Fiscal Year 2025 in Review
Fiscal Year 2025 in Review
The Connecticut Retirement Plans and Trust Funds (“CRPTF”) delivered an annual total return of 10.14 percent, net of all fees and expenses, for the fiscal year ending June 30, 2025.
The two largest pension funds in the Connecticut Retirement Plans and Trust Funds (CRPTF), the Teachers’ Retirement Fund (TERF) and the State Employees’ Retirement Fund (SERF), generated net investment returns of 10.15 and 10.13 percent, respectively for Fiscal Year 2025. For the longer-term period of ten years, ending June 30, 2025, TERF and SERF generated net investment results of 7.29 percent and 7.39 percent, closely following the plans’ composite benchmark returns.
The CRPTF performance results were very strong during Fiscal Year 2025 benefiting from the financial markets continued strength and resilience above expectations. The strongest investment performances at the asset class level were realized within the Global Equity (Domestic, Developed and Emerging Markets Equity) portfolios. In private markets, Private Credit was a particular standout taking advantage of favorable economic conditions and efficiently capturing an illiquidity premium and certain market inefficiencies relative to public debt markets.
Over the course of 2025 Fiscal Year, the CRPTF continued to make progress towards long-term asset allocation policy targets and made significant new investment commitments. The CRPTF committed over $7 billion towards new and existing partnerships in the private market asset classes.
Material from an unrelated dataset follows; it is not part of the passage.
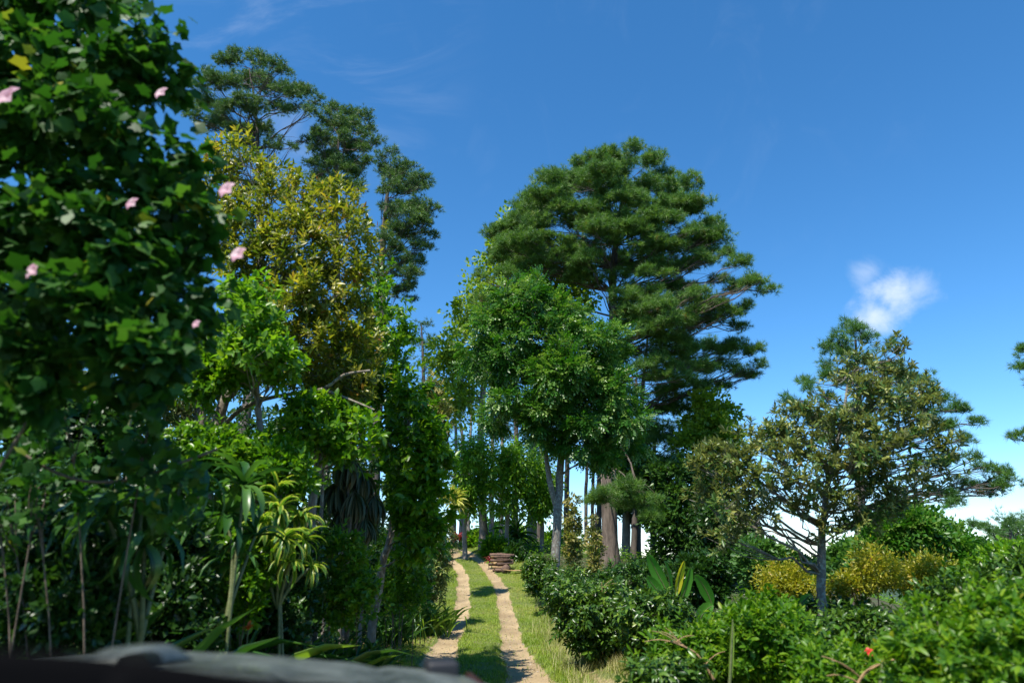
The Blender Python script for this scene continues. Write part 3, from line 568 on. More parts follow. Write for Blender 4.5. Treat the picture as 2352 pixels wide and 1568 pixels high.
# --- dense ivy covered trees to the right of the pine
for k,(poly,tx,Yv,mt,lab) in enumerate([([(1380,1050),(1480,1000),(1530,1090),(1520,1200),(1450,1215),(1390,1150)],1440,44.,'ivy','dense dark creeper covered tree behind the tallest pine trunk'),
   ([(1500,1050),(1600,1040),(1645,1110),(1630,1320),(1560,1345),(1500,1300),(1480,1180)],1560,40.,'ivy','tall creeper clad tree behind the banana plant'),
   ([(1590,1150),(1680,1120),(1740,1180),(1750,1300),(1680,1370),(1610,1350)],1670,36.,'deep','dark leafy tree between the creeper clad tree and the olive leaved tree'),
   ([(1560,1270),(1640,1260),(1680,1310),(1660,1390),(1570,1390),(1540,1330)],1610,19.,'deep','small rounded dark tree right behind the banana plant'),
   ([(2010,1195),(2080,1170),(2160,1190),(2220,1240),(2260,1300),(2200,1340),(2080,1330),(1960,1300)],2120,17.,'walnut','low spreading deep green tree right of the olive leaved tree'),
   ([(2220,1290),(2290,1250),(2380,1240),(2380,1360),(2250,1360)],2310,15.,'fresh','leafy green tree low at the right edge under the distant pine'),
   ([(1690,1240),(1760,1230),(1830,1260),(1830,1360),(1760,1370),(1690,1340)],1760,30.,'pine_c','hazy green tree low behind the trunk of the olive leaved tree'),
   ([(1720,1290),(1790,1265),(1870,1275),(1880,1340),(1800,1380),(1720,1370)],1800,48.,'ivy','dark rounded far tree low in the gap left of the slim trunk'),
   ([(1880,1260),(1960,1225),(2040,1240),(2060,1330),(1960,1370),(1880,1350)],1965,52.,'pine_c','far green tree low in the gap right of the slim trunk'),
   ([(1990,1250),(2100,1215),(2260,1240),(2330,1290),(2300,1350),(2050,1350)],2170,56.,'ivy','broad far tree behind the deep green spreading tree'),
   ([(2220,1250),(2320,1225),(2440,1230),(2440,1340),(2260,1340)],2330,50.,'pine_c','far tree at the right edge below the flat topped pine'),
   ([(1600,1230),(1680,1215),(1750,1240),(1760,1350),(1620,1360)],1680,50.,'ivy','far tree behind the dark leafy tree left of the olive leaved tree'),
   ([(1060,1215),(1140,1200),(1260,1215),(1370,1240),(1370,1310),(1080,1290)],1215,58.,'fresh','low leafy far tree behind the row of straight trunks')]):
    rs=RS(90+k); b=ground_at(D(tx,1340,Yv)); ys=[p[1] for p in poly]; s=PX(Yv)
    tree('broadleaf_tree',lab,'tree','background broadleaf trees',b,[D(tx,(min(ys)+max(ys))/2+40,Yv),D(tx,(min(ys)+max(ys))/2,Yv),D(tx,min(ys)+30,Yv)],[8*s,7*s,5*s,2*s],to_world(poly_lobes(poly,26,30,Yv,.06*Yv,rs),Yv),mt,'b_grey',rs,per=420 if Yv>25 else 330,tmpl=TL4 if mt!='walnut' else TPN,L=.0075*Yv if mt!='walnut' else .34,ratio=.6 if mt!='walnut' else 1,ncl=20,clsz=.22,sub=3)
# --- tan flowering trees
for k,(poly,tx,Yv,lab) in enumerate([([(1290,1150),(1320,1135),(1345,1180),(1350,1260),(1340,1330),(1300,1340),(1285,1250)],1315,30.,'slim tree covered in tan blossom sprays right of the mottled trunk'),
   ([(1345,1180),(1375,1190),(1395,1260),(1380,1320),(1350,1330),(1340,1250)],1368,32.,'thin tan blossomed tree left of the tallest pine trunk')]):
    rs=RS(110+k); b=ground_at(D(tx,1340,Yv))
    tree('blossom_tree',lab,'tree','tan blossomed trees',b,[D(tx,1260,Yv),D(tx,1200,Yv),D(tx,1165,Yv)],[.09,.08,.05,.02],to_world(poly_lobes([(tx+(a-tx)*.72,c) for a,c in poly],20,11,Yv,.5,rs),Yv),'tan','b_twig',rs,per=120 if k==0 else 80,tmpl=TL4,L=.17,ratio=.5,ncl=12,clsz=.28,sub=4)
# --- olive leaved tree on the right (nearer)
rs=RS(120); Yx=11.
pc=[(1010,270),(1130,250),(1270,260),(1350,380),(1470,520),(1520,690),(1780,890),(1600,1010),(1480,1170),(1250,1210),(1100,1290),(980,1350),(760,1290),(560,1290),(380,1400),(220,1400),(200,1240),(120,1150),(110,1000),(140,800),(300,760),(400,620),(560,640),(780,530),(850,420)]
poly=[(1531+a*.4297,673.75+c*.4297) for a,c in pc]
b=ground_at(D(1896,1520,Yx),-.1)
tree('olive_leaved_tree','slim trunked tree with pale olive leaves and spreading bare branches on the right','tree','roadside broadleaf trees',b,[D(1892,1430,Yx),D(1886,1330,Yx),D(1888,1230,Yx),D(1900,1120,Yx),D(1930,980,Yx),D(1950,860,Yx)],[.07,.068,.065,.05,.032,.015],to_world(poly_lobes(poly,62,46,Yx,1.3,rs),Yx),'loquat','b_lich',rs,per=300,tmpl=TL6,L=.11,ratio=.35,ncl=24,shoot=.16,whorl=.3,clsz=.13,up=.35,tipup=.55,rand=.7,sub=9,lr=.5,low=.26,limb_kw=dict(minr=.006,curve=.1))
# ================================================================== LEFT SIDE
rs=RS(130); Yl=10.
b=ground_at(D(500,1250,Yl),-.1)
root=tree('olive_yellow_tree','tree with olive yellow leaves rising above the left bank, pale forked trunk','tree','roadside broadleaf trees',b,[D(480,1060,Yl),D(515,930,Yl),D(560,830,Yl),D(590,650,Yl),D(610,420,Yl)],[.11,.10,.08,.045,.022,.01],
   to_world(poly_lobes([(455,325),(560,295),(640,350),(720,400),(800,395),(865,470),(870,600),(880,700),(900,820),(860,920),(760,950),(640,920),(560,900),(520,700),(440,560)],100,46,Yl,1.3,rs),Yl),'olive','b_pale',rs,per=210,tmpl=TL6,L=.12,ratio=.36,ncl=15,clsz=.18,up=.35,tipup=.5,rand=.65,sub=7,lr=.3,low=.58,shoot=.22,limb_kw=dict(minr=.006))
t=Tubes(); p=pathsm([D(500,990,Yl),D(560,935,Yl-.2),D(640,908,Yl-.5),D(740,893,Yl-.8),D(790,860,Yl-.9),D(850,850,Yl-.9)],16); t.add(p,np.linspace(.036,.016,16),8,.05,2)
p=pathsm([D(740,893,Yl-.8),D(800,915,Yl-.9),D(860,940,Yl-1)],8); t.add(p,np.linspace(.025,.01,8),6,.05,4); t.build('low_branch',M['b_pale'],root,b)
rs=RS(131); b=ground_at(D(462,1200,Yl+.6))
t=Tubes(); root=empty('sapling',tuple(b),'small tree with a short pale trunk left of the forked pale trunk','tree'); t.add(pathsm([b-[0,0,.1],D(460,1000,Yl+.6),D(468,900,Yl+.6),D(500,780,Yl+.8)],12),np.linspace(.09,.04,12),9,.05,2); t.build('trunk',M['b_pale'],root,b)
(V,Fs,A),tips=crown_leaves(to_world([(500,770,46,40,.8),(450,740,46,40,1.2),(540,820,40,30,1),(420,820,46,40,1.4)],Yl),rs,200,TL4,.12,.55,ncl=12); mesh_np('crown',V,Fs,M['glossy'],root,A,org=b)
# glossy trees by the road
def gl(lab,poly,tp,Yv,n,r,mt,bark,seed,rad,per=150,L=.12,ratio=.52,tm=TL6,thick=1.1,grp='roadside broadleaf trees',name='glossy_leaved_tree',**kw):
    rs=RS(seed); P=[D(a,c,Yv) for a,c in tp]; b=ground_at(P[0],-.05)
    return tree(name,lab,'tree',grp,b,P[1:],rad,to_world(poly_lobes(poly,n,r,Yv,thick,rs),Yv),mt,bark,rs,per=per,tmpl=tm,L=L,ratio=ratio,**{**dict(ncl=14,clsz=.22,up=.6,rand=.55,sub=5,lr=.35,shoot=.18,limb_kw=dict(minr=.006)),**kw})
gl('bright glossy leaved tree behind the lower edge of the olive yellow tree',[(830,570),(885,590),(910,680),(960,760),(950,900),(900,960),(800,980),(720,960),(700,860),(760,780),(830,720)],[(800,1420),(790,1250),(800,1050),(840,850),(870,680)],12.5,44,40,'glossy','b_grey',140,[.09,.08,.06,.03,.012],per=170,tipup=-.1)
gl('glossy leaved tree leaning from a pale mottled stem over the road edge',[(900,880),(960,860),(1010,940),(1035,1010),(1040,1100),(1025,1210),(1000,1290),(930,1300),(890,1220),(870,1100),(860,980)],[(852,1420),(868,1350),(890,1260),(905,1150),(930,1020),(950,920)],12.,58,34,'glossy','b_pale',141,[.075,.07,.06,.05,.03,.012],per=150,L=.14,droop=.35)
gl('slim forked grey trunk tree in the middle of the left thicket',[(640,900),(760,880),(860,960),(880,1060),(800,1080),(720,1060),(620,1010)],[(722,1330),(715,1160),(728,1080),(745,980),(790,930)],9.5,26,36,'glossy','b_lich',142,[.07,.06,.05,.03,.012],per=120)
gl('leafy tree in front of the fork of the pale trunk',[(380,790),(470,780),(560,820),(590,880),(480,930),(390,920)],[(430,1300),(440,1100),(460,880)],8.9,30,36,'glossy','b_lich',145,[.05,.04,.01],per=150,L=.11)
rs=RS(143); rt=gl('green tree filling the gap between the flowering bush and olive yellow tree',[(500,620),(620,640),(660,760),(700,860),(620,900),(520,880),(470,760)],[(600,1300),(600,1100),(590,900),(570,720)],8.5,30,36,'fresh','b_grey',144,[.06,.05,.03,.01],per=120,L=.11)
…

These investments are comprised of 13 new vehicles and three upsize commitments approximating $3.5 billion in Private Equity, three new investment vehicles and two upsize commitments approximating $1.8 billion in Private Credit, the addition of six new investments totaling $1.1 billion in Real Estate, and $850 million in Infrastructure and Natural resources commitments through three new funds and two upsize commitments. In the public markets, the CRPTF continued to optimize individual asset class structures by streamlining and reducing external investment manager rosters to better align the portfolios with the policy level benchmarks, and actively negotiating reductions in management fees.
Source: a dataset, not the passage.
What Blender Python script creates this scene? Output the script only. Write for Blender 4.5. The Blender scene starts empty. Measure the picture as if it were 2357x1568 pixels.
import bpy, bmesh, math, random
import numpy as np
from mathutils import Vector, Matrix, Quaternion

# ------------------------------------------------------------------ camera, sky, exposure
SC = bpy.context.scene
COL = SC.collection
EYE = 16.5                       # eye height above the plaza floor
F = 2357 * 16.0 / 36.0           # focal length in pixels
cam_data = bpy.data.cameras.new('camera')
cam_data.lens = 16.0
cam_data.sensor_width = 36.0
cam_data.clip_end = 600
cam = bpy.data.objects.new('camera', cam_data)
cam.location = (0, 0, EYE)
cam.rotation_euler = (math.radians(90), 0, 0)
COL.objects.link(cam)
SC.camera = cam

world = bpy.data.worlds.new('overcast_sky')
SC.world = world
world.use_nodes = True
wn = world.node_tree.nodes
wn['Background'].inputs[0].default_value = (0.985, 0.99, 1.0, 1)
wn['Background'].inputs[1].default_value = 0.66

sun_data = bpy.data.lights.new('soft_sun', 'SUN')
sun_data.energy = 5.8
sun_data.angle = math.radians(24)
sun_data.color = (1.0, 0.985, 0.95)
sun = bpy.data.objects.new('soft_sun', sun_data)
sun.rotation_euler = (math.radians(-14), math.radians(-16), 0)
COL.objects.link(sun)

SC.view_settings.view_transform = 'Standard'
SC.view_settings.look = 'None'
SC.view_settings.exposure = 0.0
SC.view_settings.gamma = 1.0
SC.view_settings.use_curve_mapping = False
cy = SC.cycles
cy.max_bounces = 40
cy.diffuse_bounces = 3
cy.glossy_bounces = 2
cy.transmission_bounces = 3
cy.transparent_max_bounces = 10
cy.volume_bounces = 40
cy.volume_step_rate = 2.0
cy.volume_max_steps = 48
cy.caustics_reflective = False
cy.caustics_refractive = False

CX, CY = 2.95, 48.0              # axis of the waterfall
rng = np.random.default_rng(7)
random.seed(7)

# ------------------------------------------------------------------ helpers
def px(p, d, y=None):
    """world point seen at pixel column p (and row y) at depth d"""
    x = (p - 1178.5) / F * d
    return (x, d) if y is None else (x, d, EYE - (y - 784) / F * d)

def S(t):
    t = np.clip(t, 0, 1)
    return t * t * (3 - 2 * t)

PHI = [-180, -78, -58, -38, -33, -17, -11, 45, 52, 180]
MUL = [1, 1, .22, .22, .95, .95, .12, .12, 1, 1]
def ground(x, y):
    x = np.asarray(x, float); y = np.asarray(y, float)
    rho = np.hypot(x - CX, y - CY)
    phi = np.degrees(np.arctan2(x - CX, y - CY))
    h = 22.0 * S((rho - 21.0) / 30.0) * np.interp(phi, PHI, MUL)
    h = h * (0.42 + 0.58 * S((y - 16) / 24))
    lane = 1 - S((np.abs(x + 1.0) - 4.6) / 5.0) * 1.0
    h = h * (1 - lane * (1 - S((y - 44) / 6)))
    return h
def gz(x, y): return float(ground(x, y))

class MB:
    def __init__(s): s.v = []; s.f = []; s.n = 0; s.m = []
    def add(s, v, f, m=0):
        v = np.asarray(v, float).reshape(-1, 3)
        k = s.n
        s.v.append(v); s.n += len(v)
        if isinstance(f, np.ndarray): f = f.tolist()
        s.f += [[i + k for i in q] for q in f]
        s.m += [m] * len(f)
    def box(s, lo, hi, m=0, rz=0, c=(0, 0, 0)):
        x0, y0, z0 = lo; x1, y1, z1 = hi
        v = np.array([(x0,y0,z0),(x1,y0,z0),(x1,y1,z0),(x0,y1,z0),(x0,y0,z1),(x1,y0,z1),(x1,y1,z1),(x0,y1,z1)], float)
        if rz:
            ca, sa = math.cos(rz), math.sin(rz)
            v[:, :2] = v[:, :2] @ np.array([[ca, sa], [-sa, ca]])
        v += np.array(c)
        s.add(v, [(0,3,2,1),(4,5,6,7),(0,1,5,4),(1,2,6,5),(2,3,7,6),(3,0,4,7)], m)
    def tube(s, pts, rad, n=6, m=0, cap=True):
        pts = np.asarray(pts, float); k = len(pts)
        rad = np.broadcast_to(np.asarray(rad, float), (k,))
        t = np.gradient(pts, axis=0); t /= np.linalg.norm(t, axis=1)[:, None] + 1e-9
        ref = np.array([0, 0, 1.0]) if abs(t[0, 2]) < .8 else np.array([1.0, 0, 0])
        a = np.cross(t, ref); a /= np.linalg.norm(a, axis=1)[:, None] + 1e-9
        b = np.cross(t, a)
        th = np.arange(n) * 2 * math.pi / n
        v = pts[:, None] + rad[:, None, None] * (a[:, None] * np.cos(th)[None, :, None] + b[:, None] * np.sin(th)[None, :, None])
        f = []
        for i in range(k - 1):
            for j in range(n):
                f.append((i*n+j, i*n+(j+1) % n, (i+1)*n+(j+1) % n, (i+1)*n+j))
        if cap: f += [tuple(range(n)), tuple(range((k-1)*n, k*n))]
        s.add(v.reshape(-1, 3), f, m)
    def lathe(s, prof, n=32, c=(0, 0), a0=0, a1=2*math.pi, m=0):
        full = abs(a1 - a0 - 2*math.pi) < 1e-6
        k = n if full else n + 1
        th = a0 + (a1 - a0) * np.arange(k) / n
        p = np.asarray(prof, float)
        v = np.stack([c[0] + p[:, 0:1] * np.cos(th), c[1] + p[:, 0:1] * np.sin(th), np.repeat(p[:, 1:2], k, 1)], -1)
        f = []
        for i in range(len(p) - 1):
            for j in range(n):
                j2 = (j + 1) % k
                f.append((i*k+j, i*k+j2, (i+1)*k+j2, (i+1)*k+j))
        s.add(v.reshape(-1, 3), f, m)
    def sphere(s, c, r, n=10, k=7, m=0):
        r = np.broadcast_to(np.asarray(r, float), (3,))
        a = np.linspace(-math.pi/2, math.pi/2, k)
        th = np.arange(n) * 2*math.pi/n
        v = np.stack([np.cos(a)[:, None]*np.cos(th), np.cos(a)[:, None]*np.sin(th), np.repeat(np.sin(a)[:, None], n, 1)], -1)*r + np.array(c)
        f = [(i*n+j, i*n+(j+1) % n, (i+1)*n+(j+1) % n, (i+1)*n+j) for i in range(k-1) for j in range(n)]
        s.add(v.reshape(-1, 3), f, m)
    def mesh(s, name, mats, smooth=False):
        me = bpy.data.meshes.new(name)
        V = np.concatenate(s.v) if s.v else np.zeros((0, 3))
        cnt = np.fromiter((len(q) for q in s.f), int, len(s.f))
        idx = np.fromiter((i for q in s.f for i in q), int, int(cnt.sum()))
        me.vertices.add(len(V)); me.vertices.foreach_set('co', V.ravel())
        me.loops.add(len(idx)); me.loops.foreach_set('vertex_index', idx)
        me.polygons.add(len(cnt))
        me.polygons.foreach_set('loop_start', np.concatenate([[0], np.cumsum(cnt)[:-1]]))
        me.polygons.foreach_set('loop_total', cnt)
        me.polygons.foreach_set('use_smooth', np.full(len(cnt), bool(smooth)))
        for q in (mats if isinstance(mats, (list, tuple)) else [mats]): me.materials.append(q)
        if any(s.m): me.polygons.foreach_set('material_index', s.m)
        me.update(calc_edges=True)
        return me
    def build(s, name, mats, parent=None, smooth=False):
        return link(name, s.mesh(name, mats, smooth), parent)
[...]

The Connecticut Inclusive Investment Initiative (Ci3) which targets diversified emerging managers had $2.4 billion in investments on June 30, 2025. The capital with Ci3 is nearly evenly split between public and private investments and totaled $1.1 billion across the various public asset classes, and nearly $1.3 billion for the private asset classes.
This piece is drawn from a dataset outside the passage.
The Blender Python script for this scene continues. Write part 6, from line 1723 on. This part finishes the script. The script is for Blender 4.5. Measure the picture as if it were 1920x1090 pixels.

Budgetary reforms in recent years have stabilized Connecticut’s finances and resulted in record surpluses, with the Budget Reserve Fund (BRF) being filled to capacity, allowing for billions in additional contributions to the State’s pension funds. The Office of the Treasurer supported the extension of those reforms, known as the fiscal guardrails, which were initially approved by the legislature in 2017 and renewed in 2023. At the conclusion of Fiscal Year 2025, the BRF had exceeded its statutory limit of 18 percent of General Fund revenue.
At the end of Fiscal Year 2025, the BRF remained above its statutory limit, with approximately $1.5 billion in excess contributions available to pay down unfunded pension liabilities. At the Treasurer’s direction, those deposits were split with approximately 55 percent in SERF and 45 percent in TERF. In November 2025, $894.7 million was deposited into SERF and $592.8 million was deposited into TERF. The growth of the BRF allowed the State to responsibly pay down long-term unfunded pension liabilities.